Believe the X-57 project started in mid-2016, so it lasted for seven years. So, about $12.5 million a year.
NASA has a very snazzy
website for the X-57. Interesting to note that, after seven years and $87 million dollars, the front page of the site seems to display exactly zero photos of real live hardware. Rather, it's endless graphics and renderings of what a flying X-57
would look like amongst the clouds.
Indeed, on NASA's "
Who's on the team" site, they list the following:
The fact that they feel the need to highlight the visual artists is an interesting choice. It's just like every other electric aircraft concept; long on impressive renderings and videos, very short on actual working hardware.
Further down the X-57's "Who's on the team" site, they highlight four NASA centers, along with seven different companies, for a total of 11 different entities, each taking a piece of the $87 million dollar pie. When Big NASA shows up with a bag of money, and asks if you can do "X," no one is going to raise their hands and say "we don't think that's technically feasible." That goes for NASA centers, and for private industry. Instead, everyone lines up at the trough for a chunk of the money, and starts to work. If the project fails, well, everyone just chalks it up to "science is hard," and other such nonsense.
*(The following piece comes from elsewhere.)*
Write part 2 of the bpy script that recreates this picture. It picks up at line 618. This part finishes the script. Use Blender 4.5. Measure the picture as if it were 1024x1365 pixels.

In general, costs boil down to two things: Hardware, and people's time. Hardware wise, it's hard to tell all that's wrapped up in it. You have a Tecnam P2006 (about $750k), electric motors, batteries, etc. Along with all the other test fixtures, etc they bought. I dunno, figure maybe $20 million all-in?
$87 million total minus $20 million in hardware leaves you $67 million for people. With people, figure $100k per person per year, plus an additional 50% for overhead (give or take). That's $150k per person, per year.
$76 million in labor, spread over seven years, at $150k a head, averages out to about 72 bodies working full time on the project.
You know how government programs have reputations of a lot of "deadwood" amongst the employees, and a never ending list of inefficiencies? I bet if you visited those NASA centers and private companies, you'd have no problem finding dozens of employees charging their time to the X-57 project, while producing very little. Granted, they may think they're value-added, but the truth is often different.
Bottom line, as stated earlier, a lot of these programs are "make work" for the NASA centers and for industry.